Due to poor visibility in the heavy rain with a gusting winds of up to 50 knots across the runway, and obscuring visibility as rain lashed through the darkness, the flight crew did not see that construction equipment, including two excavators, two vibrating rollers, one small bulldozer, and one air compressor had been parked on runway 05R. In addition, the runway contained concrete jersey barriers and pits.

As the aircraft was taking-off, it collided with the machinery and broke into pieces. The fuselage was torn in two, and the engines and landing gear separated.

Update: A few days after the incident, SIA had offered US$20,000 to each survivor, while for every passenger or crew member who perished, SIA had offered US$400,000 to their families. However, many rejected the offer and sued the airline. A total of 40 lawsuits (26 involving passengers and 14 involving crew members) were filed against SIA in Singapore, and more than 60 passenger lawsuits were filed in the United States. All were settled out of court by October 2006.

Update: After the accident, other SIA aircraft painted with the promotional livery were repainted with standard Singapore Airlines livery. No special promotion livery has since been introduced.

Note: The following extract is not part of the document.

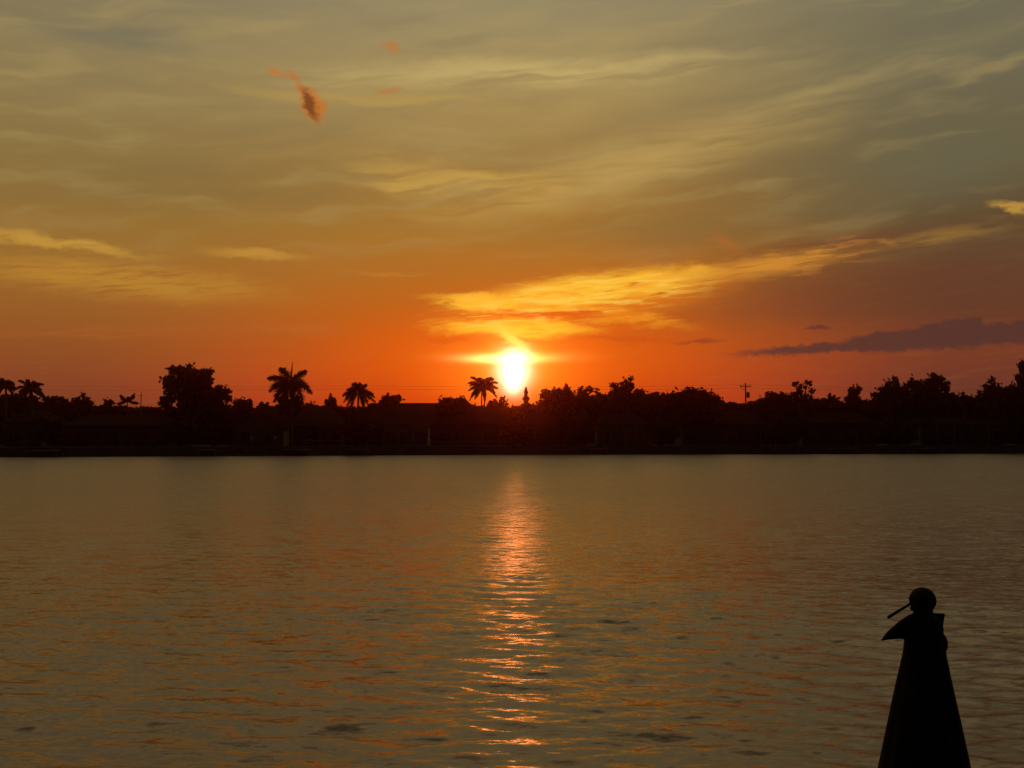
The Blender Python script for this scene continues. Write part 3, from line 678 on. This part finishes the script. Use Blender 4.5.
for a_, b_ in zip(rings, rings[1:]):
    for j in range(seg): bm.faces.new((a_[j], a_[(j+1) % seg], b_[(j+1) % seg], b_[j]))
bm.faces.new(rings[0]); bm.faces.new(rings[-1][::-1])
bm_obj('robe', bm, MT['bronze'], root, True)
bm = bmesh.new(); box(bm, -.30, .30, -.24, .24, -.02, .078, .015); bm_obj('plinth', bm, MT['conc'], root)
# figure: trunk, neck, head with face, one raised arm - fused into one continuous skin
bm = bmesh.new()
def ell(c, rx, ry, rz, rot=0):
    m_ = Matrix.Translation(c) @ Matrix.Rotation(rot, 4, 'Y') @ Matrix.Diagonal((rx, ry, rz, 1)); bmesh.ops.create_uvsphere(bm, u_segments=28, v_segments=18, radius=1, matrix=m_)
ell(Lp(922.7, 600.4), 12.9*k, 13*k, 12.9*k)
ell(Lp(910.8, 603.5), 1.6*k, 2*k, 1.6*k); ell(Lp(910.6, 598), 1.7*k, 2.2*k, 2.6*k, .3); ell(Lp(912.5, 608.5), 2.6*k, 3.5*k, 2.4*k)
for s_ in (-1, 1): ell(Lp(912.3, 596.5, s_*5*k), 1.2*k, 1.8*k, 1.1*k); ell(Lp(923.5, 602, s_*12.6*k), 2.6*k, 1.6*k, 3.6*k)
tube(bm, [Lp(923, 608), Lp(923.4, 616), Lp(924, 630), Lp(924, 645), Lp(924.3, 656)], [8.5*k, 10.5*k, 17*k, 19*k, 20.3*k], 28)
ell(Lp(924, 622), 14.5*k, 12*k, 10*k)
# raised left sleeve, a flat tapering fold
def sweep(pts, secs):
    rings = []
    for p, (a_, b_, ang) in zip(pts, secs):
        rings.append([bm.verts.new(p + Vector((math.cos(t)*a_*k*math.cos(ang), math.sin(t)*b_*k, math.cos(t)*a_*k*math.sin(ang)))) for t in [q/16*2*math.pi for q in range(16)]])
    for a_, b_ in zip(rings, rings[1:]):
        for j in range(16): bm.faces.new((a_[j], a_[(j+1) % 16], b_[(j+1) % 16], b_[j]))
    bm.faces.new(rings[0]); bm.faces.new(rings[-1][::-1])
sweep([Lp(918, 626), Lp(909, 627), Lp(901, 629.3), Lp(893, 632.4), Lp(886.5, 635.8), Lp(883.3, 638.4), Lp(881.2, 640.6)],
      [(13.5, 8, 1.45), (12.6, 7.5, 1.5), (9.5, 6.5, 1.5), (7.0, 5, 1.35), (4.6, 3.6, 1.25), (2.6, 2.2, 1.2), (.7, .8, 1.2)])
# bent right elbow
ell(Lp(939, 643), 8.3*k, 9*k, 11.5*k, -.1); ell(Lp(937, 631), 6*k, 8*k, 12*k)
fg = bm_obj('figure', bm, MT['bronze'], root, True)
rm_ = fg.modifiers.new('remesh', 'REMESH'); rm_.mode = 'VOXEL'; rm_.voxel_size = .0026; rm_.use_smooth_shade = True
sm_ = fg.modifiers.new('smooth', 'SMOOTH'); sm_.iterations = 3; sm_.factor = .5
# stiff upturned collar behind the right shoulder
bm = bmesh.new(); outl = [(926,612.5),(934,613.9),(945.6,614.2),(944.2,621),(942.6,631),(943,640),(928,642),(920,626)]
fr_ = [bm.verts.new(Lp(x, y, .8*k)) for x, y in outl]; bk_ = [bm.verts.new(Lp(x, y, 7*k)) for x, y in outl]
bm.faces.new(fr_); bm.faces.new(bk_[::-1])
for i in range(len(outl)): j = (i+1) % len(outl); bm.faces.new((fr_[i], bk_[i], bk_[j], fr_[j]))
bmesh.ops.bevel(bm, geom=bm.edges[:], offset=.0012, segments=2, affect='EDGES'); bm_obj('collar', bm, MT['bronze'], root)
bm = bmesh.new(); tube(bm, [Lp(911.5, 603.1), Lp(900, 610.2), Lp(889.5, 616.7), Lp(887.6, 617.9)], [1.2*k, 1.4*k, 1.6*k, 1.2*k], 12)
bm_obj('pipe', bm, MT['bronze'], root, True)

# ------------------------------------------------------------------ red-tinted haze, added to stand in for the sun's glow over the trees
bm = bmesh.new(); box(bm, -480, 480, -90, 300, -4, 40)
hm = bpy.data.materials.new('haze'); hm.use_nodes = True; ht = hm.node_tree; ht.nodes.clear()
pv = ht.nodes.new('ShaderNodeVolumePrincipled'); pv.inputs['Color'].default_value = (.95, .25, .14, 1)
pv.inputs['Density'].default_value = .0005; pv.inputs['Anisotropy'].default_value = .972
ho = ht.nodes.new('ShaderNodeOutputMaterial'); ht.links.new(pv.outputs[0], ho.inputs['Volume'])
tag(bm_obj('haze', bm, hm), 'thin red haze over the water added for the glow under the sun', 'haze', kind='stuff')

Update: Runway 05R has been converted to taxiway NC and runway 05L has been renamed to runway 05.

Update: Singapore Airlines changed the flight route designation to SQ030 immediately after the incident, and then later to SQ028. The TPE-LAX route was operated by Boeing 777 aircraft until 1 October 2008. SIA the flight to SIN-NRT(Narita)-LAX as SQ12.

Update: Taiwanese investigator found the three pilots for possible negligence but did not pursue any criminal charges against them. They recommended in July 2002 that two of the pilots, Captain Foong Chee Kong and First Officer Cyrano Latiff, have their licences suspended, perform 240 hours of community service in Singapore, and not fly into Taipei for one year. SIA immediately fired the two pilots. In October 2002 the Civil Aviation Authority of Singapore announced that the two men could register to have their licences reinstated. The third pilot, First Officer Ng Kheng Leng, who faced no charges as he was not at the controls that night and continued working for SIA.

Update: After having his contract terminated by SIA in 2002, Cyrano Latiff joined Lufthansa as an aeronautical consultant for two years. He then ventured into the food and beverage industry before becoming a lecturer for the Diploma in Aviation Management & Services at Temasek Polytechnic’s (TP) Engineering School in 2008.

Update: Captain Foong Chee Kong, a Malaysian, when on to fly for Air Asia.